Data to use »
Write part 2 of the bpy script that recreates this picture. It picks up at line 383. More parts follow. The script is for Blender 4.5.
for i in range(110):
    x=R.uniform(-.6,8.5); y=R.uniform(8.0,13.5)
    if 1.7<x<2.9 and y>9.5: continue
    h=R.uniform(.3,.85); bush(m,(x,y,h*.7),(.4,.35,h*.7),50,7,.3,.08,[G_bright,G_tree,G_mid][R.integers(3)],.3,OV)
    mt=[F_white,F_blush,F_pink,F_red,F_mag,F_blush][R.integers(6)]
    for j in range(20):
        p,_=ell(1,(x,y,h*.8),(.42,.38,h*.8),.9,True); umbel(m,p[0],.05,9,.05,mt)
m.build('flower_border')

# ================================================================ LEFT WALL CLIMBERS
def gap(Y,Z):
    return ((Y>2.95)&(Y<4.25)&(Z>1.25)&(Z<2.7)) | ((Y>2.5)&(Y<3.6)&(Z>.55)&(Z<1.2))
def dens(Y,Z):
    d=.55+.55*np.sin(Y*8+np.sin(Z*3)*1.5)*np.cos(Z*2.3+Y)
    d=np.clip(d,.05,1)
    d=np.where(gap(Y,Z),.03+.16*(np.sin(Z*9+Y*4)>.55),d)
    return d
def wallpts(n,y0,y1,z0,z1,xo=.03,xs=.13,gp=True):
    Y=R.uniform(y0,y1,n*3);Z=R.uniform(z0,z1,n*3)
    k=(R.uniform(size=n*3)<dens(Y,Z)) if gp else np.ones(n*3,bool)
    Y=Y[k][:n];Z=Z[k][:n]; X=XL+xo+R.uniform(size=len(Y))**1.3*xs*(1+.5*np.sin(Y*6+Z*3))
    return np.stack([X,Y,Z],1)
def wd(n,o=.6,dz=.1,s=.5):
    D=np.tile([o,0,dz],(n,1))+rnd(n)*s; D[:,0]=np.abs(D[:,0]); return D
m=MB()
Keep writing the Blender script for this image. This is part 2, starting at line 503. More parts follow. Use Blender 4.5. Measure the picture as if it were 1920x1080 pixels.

Do this » Repeat each record exactly. Omit nothing.

Response »
Write part 2 of the bpy script that recreates this picture. It picks up at line 383. More parts follow. The script is for Blender 4.5.
for i in range(110):
    x=R.uniform(-.6,8.5); y=R.uniform(8.0,13.5)
    if 1.7<x<2.9 and y>9.5: continue
    h=R.uniform(.3,.85); bush(m,(x,y,h*.7),(.4,.35,h*.7),50,7,.3,.08,[G_bright,G_tree,G_mid][R.integers(3)],.3,OV)
    mt=[F_white,F_blush,F_pink,F_red,F_mag,F_blush][R.integers(6)]
    for j in range(20):
        p,_=ell(1,(x,y,h*.8),(.42,.38,h*.8),.9,True); umbel(m,p[0],.05,9,.05,mt)
m.build('flower_border')

# ================================================================ LEFT WALL CLIMBERS
def gap(Y,Z):
    return ((Y>2.95)&(Y<4.25)&(Z>1.25)&(Z<2.7)) | ((Y>2.5)&(Y<3.6)&(Z>.55)&(Z<1.2))
def dens(Y,Z):
    d=.55+.55*np.sin(Y*8+np.sin(Z*3)*1.5)*np.cos(Z*2.3+Y)
    d=np.clip(d,.05,1)
    d=np.where(gap(Y,Z),.03+.16*(np.sin(Z*9+Y*4)>.55),d)
    return d
def wallpts(n,y0,y1,z0,z1,xo=.03,xs=.13,gp=True):
    Y=R.uniform(y0,y1,n*3);Z=R.uniform(z0,z1,n*3)
    k=(R.uniform(size=n*3)<dens(Y,Z)) if gp else np.ones(n*3,bool)
    Y=Y[k][:n];Z=Z[k][:n]; X=XL+xo+R.uniform(size=len(Y))**1.3*xs*(1+.5*np.sin(Y*6+Z*3))
    return np.stack([X,Y,Z],1)
def wd(n,o=.6,dz=.1,s=.5):
    D=np.tile([o,0,dz],(n,1))+rnd(n)*s; D[:,0]=np.abs(D[:,0]); return D
m=MB()
Keep writing the Blender script for this image. This is part 2, starting at line 503. More parts follow. Use Blender 4.5. Measure the picture as if it were 1920x1080 pixels.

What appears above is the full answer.